BRIEF » Copy out each line of the material in which the word "script" appears.

....

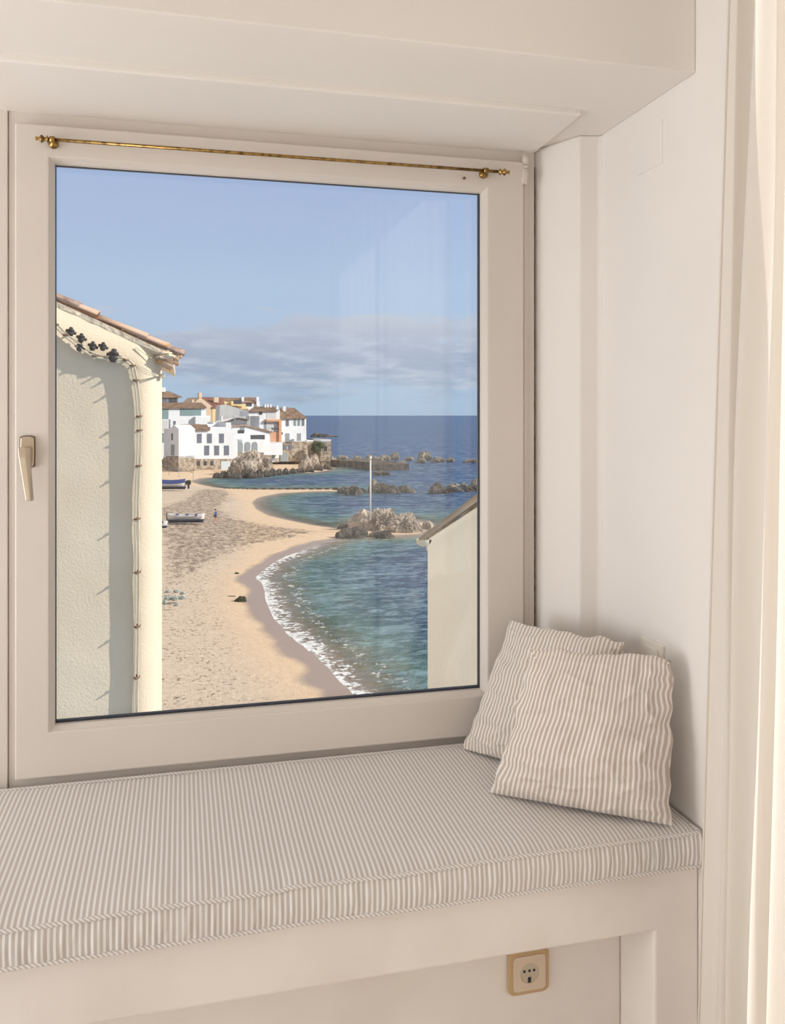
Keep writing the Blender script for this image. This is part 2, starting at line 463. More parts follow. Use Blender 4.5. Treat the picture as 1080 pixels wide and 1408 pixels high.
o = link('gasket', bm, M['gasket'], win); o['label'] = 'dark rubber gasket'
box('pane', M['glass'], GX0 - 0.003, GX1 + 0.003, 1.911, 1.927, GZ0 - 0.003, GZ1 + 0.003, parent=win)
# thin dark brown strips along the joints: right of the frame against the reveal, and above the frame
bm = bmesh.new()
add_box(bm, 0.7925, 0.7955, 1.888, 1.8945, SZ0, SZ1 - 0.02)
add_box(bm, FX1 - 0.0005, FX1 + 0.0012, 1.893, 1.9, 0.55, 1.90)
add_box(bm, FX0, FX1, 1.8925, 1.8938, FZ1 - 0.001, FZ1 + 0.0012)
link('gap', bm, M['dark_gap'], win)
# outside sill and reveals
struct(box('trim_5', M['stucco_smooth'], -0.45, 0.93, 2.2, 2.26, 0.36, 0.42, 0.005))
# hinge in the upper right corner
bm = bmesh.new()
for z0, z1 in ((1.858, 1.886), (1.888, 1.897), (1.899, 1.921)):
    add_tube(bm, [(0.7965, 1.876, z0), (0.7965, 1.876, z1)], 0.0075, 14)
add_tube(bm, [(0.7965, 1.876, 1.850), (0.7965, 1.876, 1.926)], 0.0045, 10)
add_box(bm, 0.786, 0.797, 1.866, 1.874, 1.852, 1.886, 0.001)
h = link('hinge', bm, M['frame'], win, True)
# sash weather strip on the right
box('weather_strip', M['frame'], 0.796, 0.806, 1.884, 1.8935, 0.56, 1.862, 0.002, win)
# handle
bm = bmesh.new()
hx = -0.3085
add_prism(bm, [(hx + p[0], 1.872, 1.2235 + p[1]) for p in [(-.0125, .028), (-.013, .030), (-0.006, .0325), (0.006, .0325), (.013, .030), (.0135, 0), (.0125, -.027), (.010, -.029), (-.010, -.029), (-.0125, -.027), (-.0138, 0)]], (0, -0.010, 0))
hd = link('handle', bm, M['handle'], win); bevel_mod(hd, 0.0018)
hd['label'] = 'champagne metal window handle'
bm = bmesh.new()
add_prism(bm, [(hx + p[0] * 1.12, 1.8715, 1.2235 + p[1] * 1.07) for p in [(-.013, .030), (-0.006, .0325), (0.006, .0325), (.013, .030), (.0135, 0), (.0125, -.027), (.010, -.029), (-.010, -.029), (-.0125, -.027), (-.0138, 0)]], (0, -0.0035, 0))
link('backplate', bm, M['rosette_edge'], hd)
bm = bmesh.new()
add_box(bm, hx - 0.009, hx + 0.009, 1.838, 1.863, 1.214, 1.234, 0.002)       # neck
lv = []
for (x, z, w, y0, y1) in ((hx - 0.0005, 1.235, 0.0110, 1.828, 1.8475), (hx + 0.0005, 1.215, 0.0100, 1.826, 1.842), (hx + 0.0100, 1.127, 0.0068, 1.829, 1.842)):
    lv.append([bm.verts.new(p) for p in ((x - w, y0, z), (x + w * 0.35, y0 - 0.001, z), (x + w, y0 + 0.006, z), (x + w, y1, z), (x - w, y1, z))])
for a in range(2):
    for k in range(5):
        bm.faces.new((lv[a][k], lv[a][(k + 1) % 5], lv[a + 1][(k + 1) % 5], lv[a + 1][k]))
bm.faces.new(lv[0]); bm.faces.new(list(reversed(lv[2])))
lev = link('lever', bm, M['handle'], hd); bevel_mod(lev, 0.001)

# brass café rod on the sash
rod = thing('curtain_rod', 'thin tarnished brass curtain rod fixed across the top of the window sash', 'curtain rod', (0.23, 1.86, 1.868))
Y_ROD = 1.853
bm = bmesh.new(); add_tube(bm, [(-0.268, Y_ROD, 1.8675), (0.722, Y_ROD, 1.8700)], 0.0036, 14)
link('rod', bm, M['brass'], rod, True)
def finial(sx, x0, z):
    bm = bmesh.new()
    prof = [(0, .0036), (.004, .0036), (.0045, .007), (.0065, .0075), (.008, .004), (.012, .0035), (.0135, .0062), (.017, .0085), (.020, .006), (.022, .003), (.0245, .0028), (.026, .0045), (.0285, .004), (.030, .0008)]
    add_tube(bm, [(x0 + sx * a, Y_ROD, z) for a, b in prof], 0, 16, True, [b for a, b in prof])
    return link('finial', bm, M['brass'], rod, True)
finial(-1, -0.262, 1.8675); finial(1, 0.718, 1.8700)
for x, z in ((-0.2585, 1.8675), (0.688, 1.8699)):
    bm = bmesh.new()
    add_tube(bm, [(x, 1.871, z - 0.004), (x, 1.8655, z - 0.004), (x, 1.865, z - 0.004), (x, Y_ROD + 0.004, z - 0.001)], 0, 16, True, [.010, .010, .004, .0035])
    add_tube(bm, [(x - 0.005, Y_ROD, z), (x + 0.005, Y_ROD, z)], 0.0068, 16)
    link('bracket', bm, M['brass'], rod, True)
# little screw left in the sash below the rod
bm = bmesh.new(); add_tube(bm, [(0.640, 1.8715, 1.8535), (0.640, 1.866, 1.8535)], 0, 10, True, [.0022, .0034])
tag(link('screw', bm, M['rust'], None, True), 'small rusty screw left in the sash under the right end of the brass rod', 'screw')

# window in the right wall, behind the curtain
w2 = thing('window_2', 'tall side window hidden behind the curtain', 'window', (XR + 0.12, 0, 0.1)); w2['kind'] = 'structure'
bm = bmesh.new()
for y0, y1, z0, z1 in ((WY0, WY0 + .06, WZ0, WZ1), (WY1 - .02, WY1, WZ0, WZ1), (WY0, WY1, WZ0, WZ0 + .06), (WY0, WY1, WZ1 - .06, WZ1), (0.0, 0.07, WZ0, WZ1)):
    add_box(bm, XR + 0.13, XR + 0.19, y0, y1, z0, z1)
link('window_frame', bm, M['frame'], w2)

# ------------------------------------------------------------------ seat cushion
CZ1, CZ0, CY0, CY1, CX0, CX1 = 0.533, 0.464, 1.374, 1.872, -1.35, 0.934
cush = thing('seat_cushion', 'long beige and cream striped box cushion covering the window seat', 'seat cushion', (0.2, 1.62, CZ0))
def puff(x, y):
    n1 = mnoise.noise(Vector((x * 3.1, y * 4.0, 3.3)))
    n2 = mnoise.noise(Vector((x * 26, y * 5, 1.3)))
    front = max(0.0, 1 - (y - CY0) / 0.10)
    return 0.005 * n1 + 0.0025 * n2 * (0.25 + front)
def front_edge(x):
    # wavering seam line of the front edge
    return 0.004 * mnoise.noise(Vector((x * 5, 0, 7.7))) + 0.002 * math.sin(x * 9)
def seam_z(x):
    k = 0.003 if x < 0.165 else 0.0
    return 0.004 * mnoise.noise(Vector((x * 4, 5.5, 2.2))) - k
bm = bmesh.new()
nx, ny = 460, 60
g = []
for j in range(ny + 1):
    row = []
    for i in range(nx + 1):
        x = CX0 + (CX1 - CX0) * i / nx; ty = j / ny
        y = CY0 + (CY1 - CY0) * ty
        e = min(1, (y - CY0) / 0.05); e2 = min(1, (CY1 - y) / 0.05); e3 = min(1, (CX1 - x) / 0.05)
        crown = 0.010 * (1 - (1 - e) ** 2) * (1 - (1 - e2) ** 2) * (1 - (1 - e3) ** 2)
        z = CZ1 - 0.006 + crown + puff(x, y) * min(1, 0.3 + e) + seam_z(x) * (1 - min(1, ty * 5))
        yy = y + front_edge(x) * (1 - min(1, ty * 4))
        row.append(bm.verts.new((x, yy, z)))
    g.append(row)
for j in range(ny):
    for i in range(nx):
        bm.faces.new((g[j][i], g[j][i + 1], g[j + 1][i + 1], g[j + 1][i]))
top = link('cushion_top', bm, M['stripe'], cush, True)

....

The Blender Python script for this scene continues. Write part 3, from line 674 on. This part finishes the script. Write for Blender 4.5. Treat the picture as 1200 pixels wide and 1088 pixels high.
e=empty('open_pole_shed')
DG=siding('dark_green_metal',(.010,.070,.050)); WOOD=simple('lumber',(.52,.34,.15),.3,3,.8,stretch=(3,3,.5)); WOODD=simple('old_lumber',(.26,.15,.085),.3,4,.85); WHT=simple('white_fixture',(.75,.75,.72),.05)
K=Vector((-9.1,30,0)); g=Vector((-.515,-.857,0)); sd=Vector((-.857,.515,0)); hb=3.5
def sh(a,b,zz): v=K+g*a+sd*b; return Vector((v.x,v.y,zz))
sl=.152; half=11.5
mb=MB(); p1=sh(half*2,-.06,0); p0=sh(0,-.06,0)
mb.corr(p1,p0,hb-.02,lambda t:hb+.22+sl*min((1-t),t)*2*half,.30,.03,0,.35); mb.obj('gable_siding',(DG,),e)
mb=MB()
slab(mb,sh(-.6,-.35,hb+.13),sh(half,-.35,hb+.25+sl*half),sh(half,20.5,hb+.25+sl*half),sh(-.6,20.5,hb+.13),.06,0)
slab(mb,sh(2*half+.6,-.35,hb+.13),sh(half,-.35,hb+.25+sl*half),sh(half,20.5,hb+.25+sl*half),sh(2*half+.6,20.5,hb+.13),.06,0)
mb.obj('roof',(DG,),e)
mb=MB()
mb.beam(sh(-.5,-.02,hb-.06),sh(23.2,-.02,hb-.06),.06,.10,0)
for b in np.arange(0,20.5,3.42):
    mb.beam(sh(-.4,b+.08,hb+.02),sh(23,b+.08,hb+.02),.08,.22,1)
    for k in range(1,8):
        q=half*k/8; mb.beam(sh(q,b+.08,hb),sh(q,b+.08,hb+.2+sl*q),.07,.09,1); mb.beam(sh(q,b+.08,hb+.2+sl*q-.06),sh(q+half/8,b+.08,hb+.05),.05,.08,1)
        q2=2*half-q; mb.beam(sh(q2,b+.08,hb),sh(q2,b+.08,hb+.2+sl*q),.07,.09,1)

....

TASK RESULT »
Keep writing the Blender script for this image. This is part 2, starting at line 463. More parts follow. Use Blender 4.5. Treat the picture as 1080 pixels wide and 1408 pixels high.
The Blender Python script for this scene continues. Write part 3, from line 674 on. This part finishes the script. Write for Blender 4.5. Treat the picture as 1200 pixels wide and 1088 pixels high.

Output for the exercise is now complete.